(Records)
+++
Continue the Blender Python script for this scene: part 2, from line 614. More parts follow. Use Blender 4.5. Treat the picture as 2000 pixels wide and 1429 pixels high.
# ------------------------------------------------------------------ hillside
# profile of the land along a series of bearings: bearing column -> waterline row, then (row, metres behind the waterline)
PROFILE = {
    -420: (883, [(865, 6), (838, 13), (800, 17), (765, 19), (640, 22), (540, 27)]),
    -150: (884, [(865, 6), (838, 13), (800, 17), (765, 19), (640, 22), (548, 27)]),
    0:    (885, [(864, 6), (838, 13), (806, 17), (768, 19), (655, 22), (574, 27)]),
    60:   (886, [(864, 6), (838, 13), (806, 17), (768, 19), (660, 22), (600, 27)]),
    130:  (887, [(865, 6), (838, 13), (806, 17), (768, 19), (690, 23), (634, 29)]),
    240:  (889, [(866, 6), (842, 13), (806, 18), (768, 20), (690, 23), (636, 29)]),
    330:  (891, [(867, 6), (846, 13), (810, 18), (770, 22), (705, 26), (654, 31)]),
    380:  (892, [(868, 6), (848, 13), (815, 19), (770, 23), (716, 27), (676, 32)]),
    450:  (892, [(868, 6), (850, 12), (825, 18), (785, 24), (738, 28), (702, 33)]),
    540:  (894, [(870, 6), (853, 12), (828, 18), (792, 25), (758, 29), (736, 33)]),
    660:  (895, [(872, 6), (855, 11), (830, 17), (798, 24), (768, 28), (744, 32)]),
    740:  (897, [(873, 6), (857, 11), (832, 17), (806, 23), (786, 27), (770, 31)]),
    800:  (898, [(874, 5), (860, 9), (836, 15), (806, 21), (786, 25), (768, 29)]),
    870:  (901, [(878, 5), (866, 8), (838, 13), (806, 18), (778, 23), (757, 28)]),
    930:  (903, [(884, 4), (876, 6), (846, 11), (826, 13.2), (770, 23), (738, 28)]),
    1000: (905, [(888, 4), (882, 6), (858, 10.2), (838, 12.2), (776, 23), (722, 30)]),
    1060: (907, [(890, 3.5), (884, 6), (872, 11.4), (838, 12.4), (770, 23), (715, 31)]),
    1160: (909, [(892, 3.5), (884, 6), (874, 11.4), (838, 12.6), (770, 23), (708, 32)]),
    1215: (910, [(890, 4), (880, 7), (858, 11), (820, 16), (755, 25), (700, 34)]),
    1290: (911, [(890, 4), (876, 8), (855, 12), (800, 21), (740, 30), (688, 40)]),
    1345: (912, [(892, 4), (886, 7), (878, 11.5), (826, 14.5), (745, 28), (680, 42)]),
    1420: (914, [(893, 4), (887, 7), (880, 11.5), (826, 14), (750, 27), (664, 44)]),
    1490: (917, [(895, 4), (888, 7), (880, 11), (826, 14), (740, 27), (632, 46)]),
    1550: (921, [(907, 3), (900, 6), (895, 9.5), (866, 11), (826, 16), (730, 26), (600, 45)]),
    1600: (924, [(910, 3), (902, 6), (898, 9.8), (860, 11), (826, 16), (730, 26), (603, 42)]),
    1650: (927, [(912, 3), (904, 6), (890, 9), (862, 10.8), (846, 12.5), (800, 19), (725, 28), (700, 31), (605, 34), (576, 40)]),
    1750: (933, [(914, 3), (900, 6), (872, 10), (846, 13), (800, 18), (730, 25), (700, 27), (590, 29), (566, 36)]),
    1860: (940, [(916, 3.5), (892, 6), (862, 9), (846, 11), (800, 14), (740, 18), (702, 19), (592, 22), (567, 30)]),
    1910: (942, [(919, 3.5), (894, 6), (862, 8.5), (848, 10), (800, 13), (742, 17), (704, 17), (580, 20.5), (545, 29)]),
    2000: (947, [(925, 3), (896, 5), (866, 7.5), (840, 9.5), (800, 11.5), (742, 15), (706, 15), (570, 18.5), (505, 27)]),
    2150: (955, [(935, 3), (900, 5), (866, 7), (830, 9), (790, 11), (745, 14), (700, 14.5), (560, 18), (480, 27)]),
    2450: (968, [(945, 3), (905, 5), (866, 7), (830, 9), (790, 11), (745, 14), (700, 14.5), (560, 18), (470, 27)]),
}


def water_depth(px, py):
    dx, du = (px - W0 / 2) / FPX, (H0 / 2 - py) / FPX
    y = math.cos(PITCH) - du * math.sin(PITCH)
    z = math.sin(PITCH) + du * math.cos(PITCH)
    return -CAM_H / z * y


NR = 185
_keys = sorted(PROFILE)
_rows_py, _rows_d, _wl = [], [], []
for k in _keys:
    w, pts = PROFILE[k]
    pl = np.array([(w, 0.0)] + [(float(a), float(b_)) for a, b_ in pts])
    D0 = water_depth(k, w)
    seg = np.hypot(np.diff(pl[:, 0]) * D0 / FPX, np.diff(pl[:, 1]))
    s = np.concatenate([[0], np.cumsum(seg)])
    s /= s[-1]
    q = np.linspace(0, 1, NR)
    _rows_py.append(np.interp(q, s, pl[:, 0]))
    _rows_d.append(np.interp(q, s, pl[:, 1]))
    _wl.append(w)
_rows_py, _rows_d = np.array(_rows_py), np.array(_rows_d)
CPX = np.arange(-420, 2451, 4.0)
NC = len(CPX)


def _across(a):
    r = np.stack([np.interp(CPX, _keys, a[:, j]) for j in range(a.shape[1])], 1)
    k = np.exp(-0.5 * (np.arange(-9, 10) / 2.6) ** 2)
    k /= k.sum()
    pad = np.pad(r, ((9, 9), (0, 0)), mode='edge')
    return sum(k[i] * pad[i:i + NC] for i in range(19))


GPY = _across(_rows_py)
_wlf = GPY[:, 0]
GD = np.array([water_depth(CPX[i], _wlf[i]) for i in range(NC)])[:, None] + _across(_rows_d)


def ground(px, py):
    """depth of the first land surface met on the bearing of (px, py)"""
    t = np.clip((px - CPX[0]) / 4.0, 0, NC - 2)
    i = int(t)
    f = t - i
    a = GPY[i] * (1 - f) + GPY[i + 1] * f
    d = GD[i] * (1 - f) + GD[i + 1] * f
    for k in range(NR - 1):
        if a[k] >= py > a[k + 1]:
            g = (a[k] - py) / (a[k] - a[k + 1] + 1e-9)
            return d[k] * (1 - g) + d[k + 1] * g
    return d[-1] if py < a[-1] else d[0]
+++
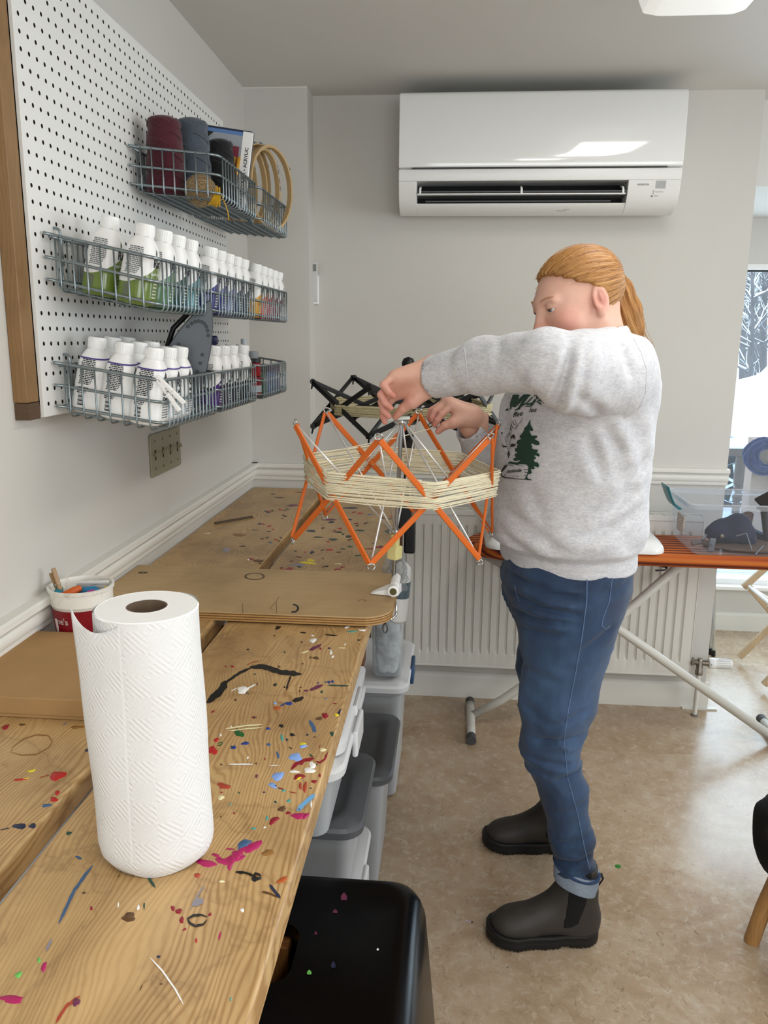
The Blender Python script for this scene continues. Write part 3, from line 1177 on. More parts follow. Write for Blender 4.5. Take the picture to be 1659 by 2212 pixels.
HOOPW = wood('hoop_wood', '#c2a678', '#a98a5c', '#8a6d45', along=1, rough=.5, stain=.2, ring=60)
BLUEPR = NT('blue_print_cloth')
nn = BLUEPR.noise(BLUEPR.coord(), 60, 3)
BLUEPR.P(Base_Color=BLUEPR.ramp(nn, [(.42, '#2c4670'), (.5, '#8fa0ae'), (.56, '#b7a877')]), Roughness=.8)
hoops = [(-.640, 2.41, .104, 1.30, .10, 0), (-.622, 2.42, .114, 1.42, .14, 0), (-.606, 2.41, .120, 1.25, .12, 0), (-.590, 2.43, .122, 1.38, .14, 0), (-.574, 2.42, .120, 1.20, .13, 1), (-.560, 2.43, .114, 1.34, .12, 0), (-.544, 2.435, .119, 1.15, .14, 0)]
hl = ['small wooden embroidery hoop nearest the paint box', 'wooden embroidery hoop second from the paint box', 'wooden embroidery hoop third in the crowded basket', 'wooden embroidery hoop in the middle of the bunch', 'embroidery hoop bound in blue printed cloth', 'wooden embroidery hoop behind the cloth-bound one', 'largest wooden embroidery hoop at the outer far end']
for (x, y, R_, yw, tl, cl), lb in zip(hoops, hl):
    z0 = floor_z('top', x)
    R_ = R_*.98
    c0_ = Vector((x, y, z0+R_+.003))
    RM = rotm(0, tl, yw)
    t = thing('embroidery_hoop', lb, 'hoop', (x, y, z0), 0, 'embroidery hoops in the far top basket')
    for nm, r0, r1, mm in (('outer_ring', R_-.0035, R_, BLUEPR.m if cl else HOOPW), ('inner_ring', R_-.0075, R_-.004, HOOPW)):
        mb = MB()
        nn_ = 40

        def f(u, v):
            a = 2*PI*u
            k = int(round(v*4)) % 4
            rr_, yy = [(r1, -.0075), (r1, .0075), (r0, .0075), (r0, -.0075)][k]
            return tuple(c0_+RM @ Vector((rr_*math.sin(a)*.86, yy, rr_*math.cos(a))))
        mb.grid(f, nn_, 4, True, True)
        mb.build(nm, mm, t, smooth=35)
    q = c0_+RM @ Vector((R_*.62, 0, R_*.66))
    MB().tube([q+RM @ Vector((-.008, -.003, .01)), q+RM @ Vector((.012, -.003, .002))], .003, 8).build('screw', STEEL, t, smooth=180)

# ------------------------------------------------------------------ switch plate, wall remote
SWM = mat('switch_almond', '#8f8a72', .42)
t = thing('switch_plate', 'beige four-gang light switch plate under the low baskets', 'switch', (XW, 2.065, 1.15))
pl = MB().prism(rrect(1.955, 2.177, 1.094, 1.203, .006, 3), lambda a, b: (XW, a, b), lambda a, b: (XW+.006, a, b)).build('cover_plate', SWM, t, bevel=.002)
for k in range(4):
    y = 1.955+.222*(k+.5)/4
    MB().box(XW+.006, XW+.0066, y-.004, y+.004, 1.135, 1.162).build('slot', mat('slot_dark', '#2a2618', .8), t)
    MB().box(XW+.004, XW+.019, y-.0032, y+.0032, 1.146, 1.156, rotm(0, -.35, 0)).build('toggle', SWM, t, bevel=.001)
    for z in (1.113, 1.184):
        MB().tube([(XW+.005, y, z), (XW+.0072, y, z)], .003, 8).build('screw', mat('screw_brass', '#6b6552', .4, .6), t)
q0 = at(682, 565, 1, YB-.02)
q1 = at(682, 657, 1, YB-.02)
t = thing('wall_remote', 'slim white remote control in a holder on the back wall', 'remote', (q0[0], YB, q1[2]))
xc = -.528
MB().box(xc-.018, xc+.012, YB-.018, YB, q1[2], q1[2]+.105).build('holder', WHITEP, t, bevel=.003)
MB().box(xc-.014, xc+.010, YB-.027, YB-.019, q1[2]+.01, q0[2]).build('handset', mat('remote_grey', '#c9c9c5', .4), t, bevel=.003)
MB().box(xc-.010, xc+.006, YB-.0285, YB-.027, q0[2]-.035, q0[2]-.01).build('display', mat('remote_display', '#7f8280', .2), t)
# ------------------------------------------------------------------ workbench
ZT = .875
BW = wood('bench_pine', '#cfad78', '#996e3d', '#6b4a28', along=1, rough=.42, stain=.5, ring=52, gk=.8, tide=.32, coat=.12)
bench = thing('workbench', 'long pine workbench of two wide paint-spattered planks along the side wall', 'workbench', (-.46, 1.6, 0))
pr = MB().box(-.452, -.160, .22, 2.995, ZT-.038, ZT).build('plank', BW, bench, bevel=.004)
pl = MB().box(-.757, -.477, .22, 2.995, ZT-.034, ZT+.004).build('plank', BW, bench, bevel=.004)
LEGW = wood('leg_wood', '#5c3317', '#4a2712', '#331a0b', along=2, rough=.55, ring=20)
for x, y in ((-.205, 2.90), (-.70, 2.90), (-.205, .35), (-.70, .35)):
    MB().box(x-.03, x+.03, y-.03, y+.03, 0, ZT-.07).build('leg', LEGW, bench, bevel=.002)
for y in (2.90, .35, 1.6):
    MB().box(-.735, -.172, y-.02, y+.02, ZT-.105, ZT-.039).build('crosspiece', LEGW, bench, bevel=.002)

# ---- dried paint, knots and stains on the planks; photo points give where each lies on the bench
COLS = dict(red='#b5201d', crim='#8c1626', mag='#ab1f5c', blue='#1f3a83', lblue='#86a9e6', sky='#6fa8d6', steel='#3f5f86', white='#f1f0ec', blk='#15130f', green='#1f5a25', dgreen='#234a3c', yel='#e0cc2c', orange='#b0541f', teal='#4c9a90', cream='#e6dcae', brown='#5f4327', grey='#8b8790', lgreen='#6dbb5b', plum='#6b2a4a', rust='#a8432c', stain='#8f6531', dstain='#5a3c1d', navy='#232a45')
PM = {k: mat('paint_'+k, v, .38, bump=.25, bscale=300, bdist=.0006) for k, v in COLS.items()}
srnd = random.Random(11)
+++
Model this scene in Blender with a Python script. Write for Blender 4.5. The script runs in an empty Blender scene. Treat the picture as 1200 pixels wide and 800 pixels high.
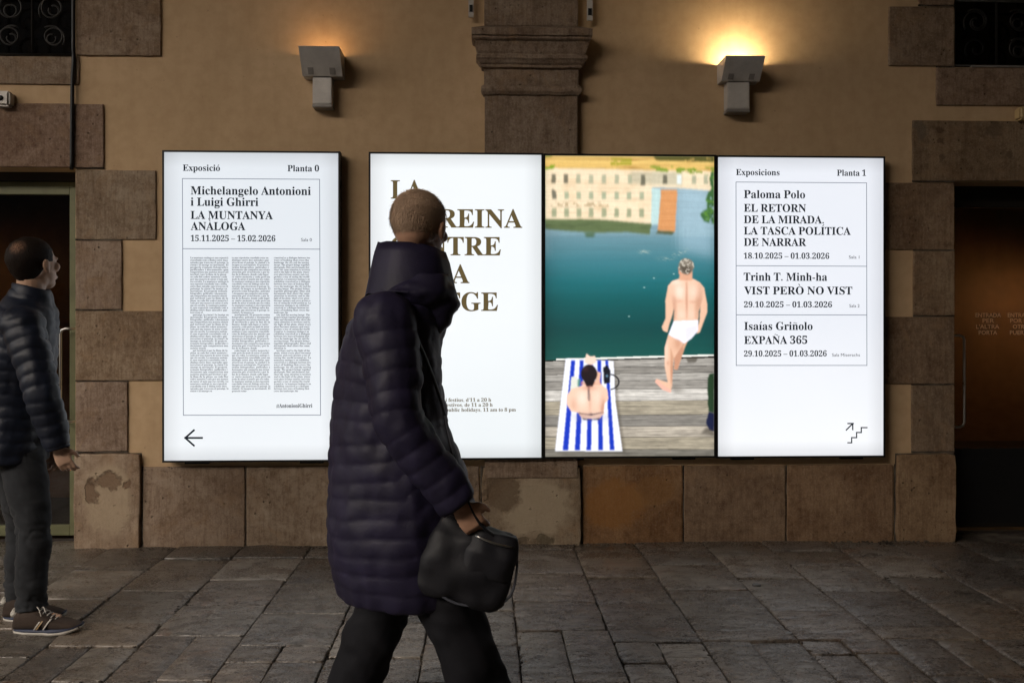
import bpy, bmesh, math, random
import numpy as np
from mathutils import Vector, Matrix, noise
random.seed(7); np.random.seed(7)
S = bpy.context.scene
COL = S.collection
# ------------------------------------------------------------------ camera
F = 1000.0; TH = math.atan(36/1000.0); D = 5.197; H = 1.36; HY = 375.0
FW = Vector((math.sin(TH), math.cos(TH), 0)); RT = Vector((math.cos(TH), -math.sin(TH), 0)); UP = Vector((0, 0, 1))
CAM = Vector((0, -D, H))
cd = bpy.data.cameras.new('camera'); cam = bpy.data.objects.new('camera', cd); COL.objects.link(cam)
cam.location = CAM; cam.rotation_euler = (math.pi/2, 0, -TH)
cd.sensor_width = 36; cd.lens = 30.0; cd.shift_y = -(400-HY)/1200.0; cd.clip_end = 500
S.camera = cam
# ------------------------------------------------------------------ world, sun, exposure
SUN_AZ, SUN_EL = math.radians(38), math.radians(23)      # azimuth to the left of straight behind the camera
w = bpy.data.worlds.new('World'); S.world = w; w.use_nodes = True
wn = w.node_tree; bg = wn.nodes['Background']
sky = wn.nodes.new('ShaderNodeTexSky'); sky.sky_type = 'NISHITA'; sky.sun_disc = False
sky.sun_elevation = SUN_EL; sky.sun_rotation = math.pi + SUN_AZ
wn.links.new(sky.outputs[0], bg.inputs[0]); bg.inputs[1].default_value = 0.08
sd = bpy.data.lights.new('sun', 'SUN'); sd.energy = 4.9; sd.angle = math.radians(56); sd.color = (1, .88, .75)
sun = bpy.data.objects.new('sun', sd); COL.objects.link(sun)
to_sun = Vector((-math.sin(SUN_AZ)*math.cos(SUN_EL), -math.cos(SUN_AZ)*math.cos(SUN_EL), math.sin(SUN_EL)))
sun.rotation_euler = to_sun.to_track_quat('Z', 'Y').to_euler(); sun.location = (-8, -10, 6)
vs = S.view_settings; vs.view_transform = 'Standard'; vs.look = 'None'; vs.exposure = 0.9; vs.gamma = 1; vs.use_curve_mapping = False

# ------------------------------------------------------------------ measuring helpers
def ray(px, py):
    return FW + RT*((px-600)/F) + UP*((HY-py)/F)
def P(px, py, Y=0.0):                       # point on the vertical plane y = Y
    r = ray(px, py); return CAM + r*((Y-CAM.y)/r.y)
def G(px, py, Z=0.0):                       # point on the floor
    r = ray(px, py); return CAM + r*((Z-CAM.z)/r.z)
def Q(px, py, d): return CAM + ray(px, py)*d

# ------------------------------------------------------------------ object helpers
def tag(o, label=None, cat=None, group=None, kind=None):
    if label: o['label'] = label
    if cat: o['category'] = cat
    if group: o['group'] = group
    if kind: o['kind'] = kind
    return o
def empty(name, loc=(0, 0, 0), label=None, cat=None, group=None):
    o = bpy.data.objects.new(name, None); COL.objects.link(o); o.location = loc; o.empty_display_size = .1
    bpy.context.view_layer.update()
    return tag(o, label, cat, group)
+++
### PROBLEM DETAILS
Locate each line containing the string "this" and show it.

### OUTPUT
Continue the Blender Python script for this scene: part 2, from line 614. More parts follow. Use Blender 4.5. Treat the picture as 2000 pixels wide and 1429 pixels high.
The Blender Python script for this scene continues. Write part 3, from line 1177 on. More parts follow. Write for Blender 4.5. Take the picture to be 1659 by 2212 pixels.
Model this scene in Blender with a Python script. Write for Blender 4.5. The script runs in an empty Blender scene. Treat the picture as 1200 pixels wide and 800 pixels high.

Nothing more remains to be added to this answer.